After four years of negligible action, bitter condemnation of critics urging him to do more and rejection of advice from many national security officials, the president has now changed his tune. Now, the Middle East is too messy, too incapable of resolution to be bothered with. “This falls in the category of something that I had been brooding on for some time,” he is quoted in a recent interview with Jeffrey Goldberg as saying with regard to his about-face on the red line. “I had come into office with the strong belief that the scope of executive power in national-security issues is very broad, but not limitless.” He says he is “proud” of that decision because he somehow defied the Washington “playbook.”
Actually, as he and his U.N. ambassador have acknowledged in the past, the “playbook” for decades has been to do nothing about genocide, to find excuses not to act. They have become what they have deplored — apologists for a policy of passivity that results in unimaginable human suffering, not to mention geopolitical defeat.

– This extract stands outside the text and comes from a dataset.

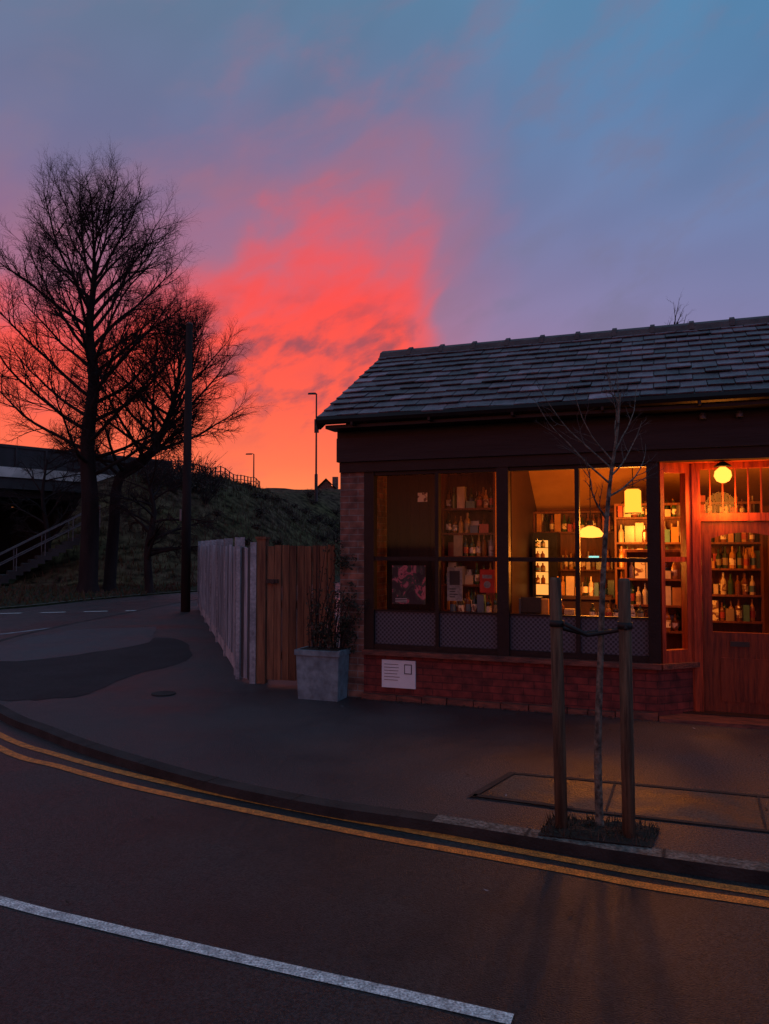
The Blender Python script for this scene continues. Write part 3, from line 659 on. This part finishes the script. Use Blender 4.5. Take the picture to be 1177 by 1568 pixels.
m=MB('floral_poster'); m.box(.62,1.02,.075,.079,1.08,1.52)
for k in range(3): m.box(.66,.80,.071,.0738,1.10+k*.018,1.107+k*.018,1)
m.obj([M_floral,M_paper],shop)
m=MB('white_poster'); m.box(1.24,1.42,.2,.204,1.12,1.5); m.box(1.27,1.39,.197,.2,1.3,1.46,1)
for k in range(4): m.box(1.27,1.27+U(.06,.11),.197,.2,1.16+k*.03,1.17+k*.03,1)
m.obj([M_conc,M_ink],shop)
m=MB('red_poster'); m.box(1.62,1.79,.2,.204,1.22,1.48); m.box(1.65,1.76,.197,.2,1.38,1.42,1)
m.face([(1.705+math.cos(k*.52)*.04,.197,1.31+math.sin(k*.52)*.04) for k in range(12)],1); m.obj([M_red,M_conc],shop)
m=MB('notice_label'); m.box(.80,.92,.485,.489,2.27,2.38); m.obj([M_label],shop)
m=MB('wall_notice'); m.box(.53,.93,-.025,-.002,.14,.45); m.box(.80,.89,-.028,-.025,.30,.41,1); m.box(.81,.88,-.030,-.028,.31,.40,0)
for k in range(6): m.box(.56,.56+U(.14,.2),-.028,-.025,.40-k*.035,.405-k*.035,1)
m.obj([M_paper,M_ink],shop)

def pointlight(name,loc,e,col,size,parent):
    l=bpy.data.lights.new(name,'POINT'); l.energy=e; l.color=col; l.shadow_soft_size=size
    o=bpy.data.objects.new(name,l); o.location=loc; scene.collection.objects.link(o); o.parent=parent; return o
WARM=(1,.275,.03)
M_bulb=emis('bulb_glow',(1.0,.28,.035),3.4)
M_lant=emis('lantern_glow',(1.0,.30,.025),2.6)
def loc(px_x,px_y):
    dx=px_x+.52; dy=px_y-9.0; c,s=math.cos(-th),math.sin(-th); return dx*c-dy*s, dx*s+dy*c
def addlamp(name,x,y,z,kind,e):
    u,v=loc(x,y); p=empty(name); p.parent=shop; p.location=(u,v,0)
    m=MB('cord'); m.tube([(0,0,z+.1),(0,0,2.6 if v<.5 else 2.9)],.006,5); m.obj([M_metal],p)
    m=MB('shade')
    if kind=='dome':
        m.lathe(0,0,z-.06,[(.03,0),(.13,.01),(.15,.05),(.10,.11),(.03,.14)],16); m.obj([M_bulb],p,True)
        m=MB('shade_top'); m.lathe(0,0,z+.09,[(.05,0),(.04,.05),(.01,.07)],12); m.obj([M_metal],p)
    elif kind=='lantern':
        m.lathe(0,0,z-.14,[(.09,0),(.095,.02),(.095,.26),(.07,.28)],16); m.obj([M_lant],p,True)
        m=MB('rim'); m.lathe(0,0,z+.145,[(.1,0),(.03,.03)],12)
        m.lathe(0,0,z-.16,[(.1,0),(.1,.015)],12)
        m.obj([M_metal],p)
    else:
        m.lathe(0,0,z-.08,[(.02,0),(.06,.02),(.085,.07),(.075,.12),(.03,.16)],16); m.obj([M_bulb],p,True)
        m=MB('fitting'); m.lathe(0,0,z+.085,[(.09,0),(.07,.02),(.02,.05)],12); m.obj([M_metal],p)
    pointlight('light',(0,-.0,z-.32 if kind!='bulb' else z-.3),e,WARM,.14 if kind!='bulb' else .2,p)
addlamp('pendant_lamp',2.46,9.15,1.90,'dome',66)
addlamp('hanging_lantern',3.02,9.3,2.29,'lantern',72)
addlamp('entrance_lamp',3.42,7.72,2.46,'bulb',34)
c_,s_=math.cos(th),math.sin(th)
addlamp('pendant_lamp',-0.52+5.0*c_-.95*s_,9.0+5.0*s_+.95*c_,2.25,'dome',65)
ck=empty('drinks_cooler'); ck.parent=shop
m=MB('cabinet'); m.box(1.8,2.15,2.75,3.1,.05,1.93); m.obj([M_black],ck)
m=MB('lit_front'); m.box(1.85,2.02,2.735,2.749,1.05,1.82); m.obj([emis('cooler_glow',(1,.36,.07),1.4)],ck)
m=MB('cooler_contents')
for k in range(4): m.box(1.84,2.03,2.70,2.734,1.2+k*.17,1.21+k*.17); goods(m,1.85,2.02,2.70,1.21+k*.17,'bottle',.12)
m.obj(M_goods+[M_label],ck)
m=MB('till_display'); su,sv=loc(2.55,9.35); m.box(su-.06,su+.06,sv,sv+.02,1.57,1.62); m.obj([emis('sign_glow',(.35,.9,.8),1.2)],ck)

pt=empty('planter',(0,0,0)); pt.parent=shop
m=MB('trough'); a0,a1,b0,b1=-.40,.13,-.34,-.03
m.hexa([(a0+.02,b0+.02,0),(a1-.02,b0+.02,0),(a1-.02,b1-.02,0),(a0+.02,b1-.02,0),(a0,b0,.50),(a1,b0,.50),(a1,b1,.50),(a0,b1,.50)])
m.box(a0-.015,a1+.015,b0-.015,b1+.015,.50,.56); m.box(a0+.03,a1-.03,b0+.03,b1-.03,.56,.565,1)
m.obj([M_planter,M_soil],pt)
m=MB('shrub')
for k in range(30):
    x=U(a0+.1,a1-.02); y=U(b0+.1,b1-.05); l=U(.3,1.0)*(1.35 if k<8 else .8); tx=x+U(-.12,.3); ty=y+U(-.05,.15)
    P=[Vector((x,y,.55)),Vector((x*.6+tx*.4,y,.55+l*.5)),Vector((tx,ty,.55+l))]; m.tube(P,[.008,.006,.003],3,0,False)
    for q in range(6):
        f=U(.2,1); c=P[0].lerp(P[2],f); leaves(m,c,(.06,.06,.06),5,.02,1)
for k in range(16): leaves(m,(U(-.02,.22),U(-.15,-.05),U(.6,1.75)),(.09,.06,.1),36,.022,1)
for k in range(8): leaves(m,(U(-.3,.1),U(-.3,-.1),U(.6,.85)),(.09,.08,.08),34,.022,1)
m.obj([M_twig,M_leaf],pt)

# ------------------------------------------------------------ world
W=bpy.data.worlds.new('World'); scene.world=W; W.use_nodes=True
try:
    W.cycles.sampling_method='MANUAL'; W.cycles.sample_map_resolution=256
except Exception: pass
nt=W.node_tree; N=nt.nodes; L=nt.links; N.clear()
def mth(op,*a,clamp=False):
    n=N.new('ShaderNodeMath'); n.operation=op; n.use_clamp=clamp
    for i,q in enumerate(a):
        if isinstance(q,(int,float)): n.inputs[i].default_value=q
        else: L.new(q,n.inputs[i])
    return n.outputs[0]
tc=N.new('ShaderNodeTexCoord'); sx=N.new('ShaderNodeSeparateXYZ'); L.new(tc.outputs['Generated'],sx.inputs[0])
az=mth('MULTIPLY',mth('ARCTAN2',sx.outputs[0],sx.outputs[1]),57.2958); el=mth('MULTIPLY',mth('ARCSINE',sx.outputs[2]),57.2958)
def ramp(fac,pts,interp='LINEAR'):
    r=N.new('ShaderNodeValToRGB'); r.color_ramp.interpolation=interp; E=r.color_ramp.elements
    E[0].position=pts[0][0]; E[0].color=pts[0][1]; E[1].position=pts[-1][0]; E[1].color=pts[-1][1]
    for p,c in pts[1:-1]: e=E.new(p); e.color=c
    L.new(fac,r.inputs[0]); return r.outputs[0]
def mr(v,a,b,c=0,d=1,smooth=True):
    n=N.new('ShaderNodeMapRange'); n.interpolation_type='SMOOTHSTEP' if smooth else 'LINEAR'
    for i,q in enumerate((a,b,c,d)): n.inputs[i+1].default_value=q
    L.new(v,n.inputs[0]); return n.outputs[0]
def mix(f,a,b,blend='MIX'):
    n=N.new('ShaderNodeMix'); n.data_type='RGBA'; n.blend_type=blend; n.clamp_factor=True
    if isinstance(f,(int,float)): n.inputs[0].default_value=f
    else: L.new(f,n.inputs[0])
    for i,q in ((6,a),(7,b)):
        if isinstance(q,tuple): n.inputs[i].default_value=q
        else: L.new(q,n.inputs[i])
    return n.outputs[2]
def nz(scale,detail,vec,dist=0.0,rough=.55):
    n=N.new('ShaderNodeTexNoise'); n.inputs['Scale'].default_value=scale; n.inputs['Detail'].default_value=detail; n.inputs['Roughness'].default_value=rough; n.inputs['Distortion'].default_value=dist
    L.new(vec,n.inputs['Vector']); return n.outputs['Fac']
cv=N.new('ShaderNodeCombineXYZ'); L.new(mth('MULTIPLY_ADD',el,-0.5,az),cv.inputs[0]); L.new(mth('MULTIPLY',mth('MULTIPLY_ADD',az,-.15,el),1.5),cv.inputs[1])
nA=nz(.07,4,cv.outputs[0],.3); nB=nz(.16,5,cv.outputs[0],.2); nC=nz(.035,3,cv.outputs[0],.3)
def cen(x,k): return mth('MULTIPLY',mth('SUBTRACT',x,.5),k)
azw=mth('ADD',mth('ADD',mth('ADD',az,cen(nA,14)),cen(nC,8)),mth('MULTIPLY_ADD',el,-.50,8.6))
azw=mth('ADD',azw,cen(nB,8))
E0=lambda e:(e+5)/100.0
elf=mth('MULTIPLY',mth('ADD',el,5),.01,clamp=True)
left=ramp(elf,[(0,(.01,.01,.012,1)),(.047,(.01,.01,.012,1)),(.052,srgb(190,110,120)),(E0(10),srgb(186,112,132)),(E0(16),srgb(164,114,144)),(E0(22),srgb(134,114,152)),(E0(28),srgb(114,117,154)),(E0(36),srgb(100,120,148)),(E0(60),srgb(102,130,158)),(1,srgb(108,136,164))])
right=ramp(elf,[(0,(.01,.01,.012,1)),(.047,(.01,.01,.012,1)),(.052,srgb(140,125,170)),(E0(10),srgb(136,130,176)),(E0(17),srgb(118,128,172)),(E0(24),srgb(100,126,168)),(E0(30),srgb(86,128,170)),(E0(36),srgb(80,134,174)),(E0(60),srgb(92,138,174)),(1,srgb(106,138,170))])
lr=mr(mth('ADD',az,cen(nC,16)),-30,40)
base=mix(lr,left,right)
cl=mr(nC,.35,.65,.93,1.10); cb=N.new('ShaderNodeVectorMath'); cb.operation='SCALE'; L.new(base,cb.inputs[0]); L.new(cl,cb.inputs['Scale']); base=cb.outputs[0]
grey=mr(nB,.45,.7,0,.5); base=mix(grey,base,srgb(120,118,148))
azf=mth('MULTIPLY_ADD',azw,.0125,.5,clamp=True)
A0=lambda a:a*.0125+.5
def gv(v): v=v/40.0; return (v,v,v,1)
top=ramp(azf,[(0,gv(11)),(A0(-32),gv(13)),(A0(-22),gv(16)),(A0(-15),gv(18.5)),(A0(-9),gv(20.5)),(A0(-4),gv(21.5)),(A0(0),gv(21)),(A0(3),gv(17)),(A0(7),gv(10)),(A0(12),gv(3)),(A0(30),gv(0)),(1,gv(0))],'EASE')
topd=mth('MULTIPLY',top,40)
dd=mth('SUBTRACT',topd,el)
dn=mth('ADD',dd,mth('ADD',cen(nA,9),cen(nB,11)))
halo=mth('MULTIPLY',mr(dn,-15,3),mr(azw,32,-8))
base=mix(mth('MULTIPLY',halo,.80),base,srgb(182,104,124))
core=mr(dn,-4.5,4.5)
red=ramp(elf,[(0,srgb(30,15,10)),(.047,srgb(30,15,10)),(.052,srgb(255,162,95)),(E0(3),srgb(255,136,86)),(E0(6),srgb(255,112,80)),(E0(11),srgb(254,92,76)),(E0(18),srgb(255,78,74)),(E0(23),srgb(244,84,90)),(1,srgb(240,86,100))])
cv2=N.new('ShaderNodeCombineXYZ'); L.new(mth('MULTIPLY_ADD',el,-.5,az),cv2.inputs[0]); L.new(mth('MULTIPLY',mth('MULTIPLY_ADD',az,-.12,el),1.4),cv2.inputs[1])
nD=nz(.30,5,cv2.outputs[0],.15)
band=mth('MULTIPLY',mr(mth('ABSOLUTE',mth('SUBTRACT',el,13)),7,1.5),mr(mth('ABSOLUTE',mth('ADD',az,5)),13,5))
st=mth('MULTIPLY',mr(nD,.44,.66),band)
red=mix(mth('MULTIPLY',st,.85),red,srgb(140,76,92))
red=mix(mth('MULTIPLY',mr(nB,.5,.72),.35),red,srgb(205,84,92))
sky=mix(core,base,red)
ns=N.new('ShaderNodeTexSky'); ns.sky_type='NISHITA'; ns.sun_disc=False; ns.sun_elevation=math.radians(2); ns.sun_rotation=math.radians(-8)
bg=N.new('ShaderNodeBackground'); L.new(sky,bg.inputs[0]); bg.inputs[1].default_value=1.0
bg2=N.new('ShaderNodeBackground'); L.new(ns.outputs[0],bg2.inputs[0]); bg2.inputs[1].default_value=0.003
ad=N.new('ShaderNodeAddShader'); L.new(bg.outputs[0],ad.inputs[0]); L.new(bg2.outputs[0],ad.inputs[1])
wo=N.new('ShaderNodeOutputWorld'); L.new(ad.outputs[0],wo.inputs[0])
s=bpy.data.lights.new('sun','SUN'); s.energy=.05; s.angle=math.radians(12); s.color=(1,.35,.22)
so=bpy.data.objects.new('sun',s); scene.collection.objects.link(so)
e_,a_=math.radians(7),math.radians(-8); dirv=Vector((math.sin(a_)*math.cos(e_),math.cos(a_)*math.cos(e_),math.sin(e_)))
so.rotation_euler=(-dirv).to_track_quat('-Z','Y').to_euler()

# ------------------------------------------------------------ camera
cd=bpy.data.cameras.new('camera'); co=bpy.data.objects.new('camera',cd); scene.collection.objects.link(co); scene.camera=co
co.location=(0,0,1.75); co.rotation_euler=(math.radians(90)+math.atan(51/1173.0),0,0)
cd.sensor_fit='VERTICAL'; cd.sensor_height=36; cd.lens=36*1173.0/1568.0; cd.clip_end=2000; cd.clip_start=.05
scene.view_settings.view_transform='Standard'; scene.view_settings.look='None'; scene.view_settings.exposure=0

 In setting up the fleet of straw men — we either do nothing or we “commit to governing the Middle East and North Africa” — perhaps Obama derives some rationale for his failure that allows him to sleep at night. But, in fact, there is not an ex post facto rationalization to justify passivity in the face of genocide when both humanitarian and strategic interests coincide, especially when early minimal action could have staved off disastrous results. Maybe Power will write a book about it someday.